GOAL
Restate the listing that follows word for word, without its pictures.

:: DATA SHOWN

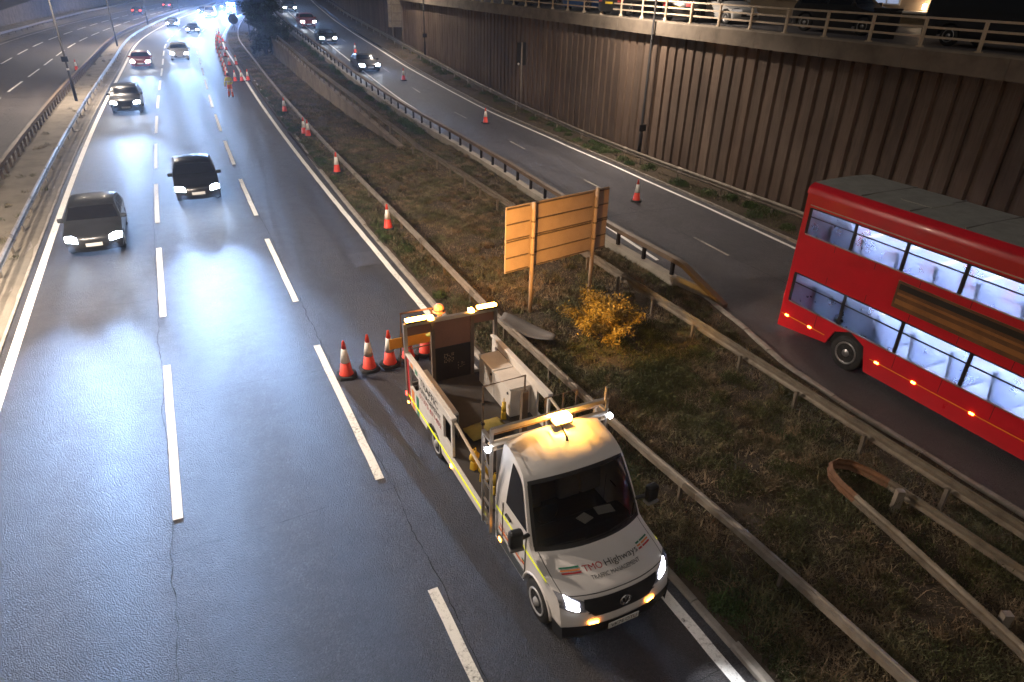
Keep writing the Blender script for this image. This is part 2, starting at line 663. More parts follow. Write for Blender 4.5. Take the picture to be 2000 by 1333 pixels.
for i in range(22):
    mark(ROAD, 'lane_dash', -4.02 + 9 * i, 1.98 + 9 * i, 0, .17, M_LINE, jit=.014, n=9)
    if i:
        mark(ROAD, 'lane_dash', -3.58 + 9 * i, 2.42 + 9 * i, 3.65, .17, M_LINE, jit=.014, n=9)
    mark(OPP, 'lane_dash', 25.2 + 9 * i, 31.2 + 9 * i, 14.4, .17, M_LINE)
    mark(OPP, 'lane_dash', 27.3 + 9 * i, 33.0 + 9 * i, 18.35, .17, M_LINE)
mark(ROAD, 'edge_line', -14, 250, 7.17, .22, M_LINE, n=200)
mark(ROAD, 'edge_line', -14, 62, -3.40, .19, M_LINE, n=180, jit=.02)
mark(ROAD, 'edge_line', 62, 250, -3.40, .19, M_LINE, n=120)
mark(OPP, 'edge_line', -14, 250, 22.4, .2, M_LINE_OLD, n=120)
mark(OPP, 'edge_line', -14, 250, 10.75, .2, M_LINE_OLD, n=120)
for i in range(12):
    mark(SLIP, 'lane_dash', 2.8 + 9.05 * i, 4.9 + 9.05 * i, lambda s: float(np.interp(s, [0, 10, 20, 28, 38, 47, 70, 120], [-14.9, -15.1, -15.6, -15.82, -15.7, -15.2, -15.0, -15.0])), .11, M_LINE_OLD, .006, 3, zslip)
mark(SLIP, 'edge_line', -14, 150, lambda s: dslipR(s) + .05, .16, M_LINE, .006, 160, zslip)
mark(SLIP, 'edge_line', 12.5, 150, lambda s: float(np.interp(s, [12, 16, 22, 31, 46, 120], [-12.4, -12.75, -13.25, -13.5, -13.0, -12.8])), .15, M_LINE, .006, 120, zslip)


# ---- cracks and bay joints
def crack(parent, pts, w, mt, z=.0035, zf=None):
    g = []
    for s, d in pts:
        ww = w * (.35 + rnd.random())
        zz = z + (zf(s) if zf else 0)
        g.append([P(s, d + ww, zz), P(s, d - ww, zz)])
    return MB().grid(g).build('crack', mt, parent)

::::

ANSWER TO THIS TASK
Keep writing the Blender script for this image. This is part 2, starting at line 663. More parts follow. Write for Blender 4.5. Take the picture to be 2000 by 1333 pixels.
for i in range(22):
    mark(ROAD, 'lane_dash', -4.02 + 9 * i, 1.98 + 9 * i, 0, .17, M_LINE, jit=.014, n=9)
    if i:
        mark(ROAD, 'lane_dash', -3.58 + 9 * i, 2.42 + 9 * i, 3.65, .17, M_LINE, jit=.014, n=9)
    mark(OPP, 'lane_dash', 25.2 + 9 * i, 31.2 + 9 * i, 14.4, .17, M_LINE)
    mark(OPP, 'lane_dash', 27.3 + 9 * i, 33.0 + 9 * i, 18.35, .17, M_LINE)
mark(ROAD, 'edge_line', -14, 250, 7.17, .22, M_LINE, n=200)
mark(ROAD, 'edge_line', -14, 62, -3.40, .19, M_LINE, n=180, jit=.02)
mark(ROAD, 'edge_line', 62, 250, -3.40, .19, M_LINE, n=120)
mark(OPP, 'edge_line', -14, 250, 22.4, .2, M_LINE_OLD, n=120)
mark(OPP, 'edge_line', -14, 250, 10.75, .2, M_LINE_OLD, n=120)
for i in range(12):
    mark(SLIP, 'lane_dash', 2.8 + 9.05 * i, 4.9 + 9.05 * i, lambda s: float(np.interp(s, [0, 10, 20, 28, 38, 47, 70, 120], [-14.9, -15.1, -15.6, -15.82, -15.7, -15.2, -15.0, -15.0])), .11, M_LINE_OLD, .006, 3, zslip)
mark(SLIP, 'edge_line', -14, 150, lambda s: dslipR(s) + .05, .16, M_LINE, .006, 160, zslip)
mark(SLIP, 'edge_line', 12.5, 150, lambda s: float(np.interp(s, [12, 16, 22, 31, 46, 120], [-12.4, -12.75, -13.25, -13.5, -13.0, -12.8])), .15, M_LINE, .006, 120, zslip)


# ---- cracks and bay joints
def crack(parent, pts, w, mt, z=.0035, zf=None):
    g = []
    for s, d in pts:
        ww = w * (.35 + rnd.random())
        zz = z + (zf(s) if zf else 0)
        g.append([P(s, d + ww, zz), P(s, d - ww, zz)])
    return MB().grid(g).build('crack', mt, parent)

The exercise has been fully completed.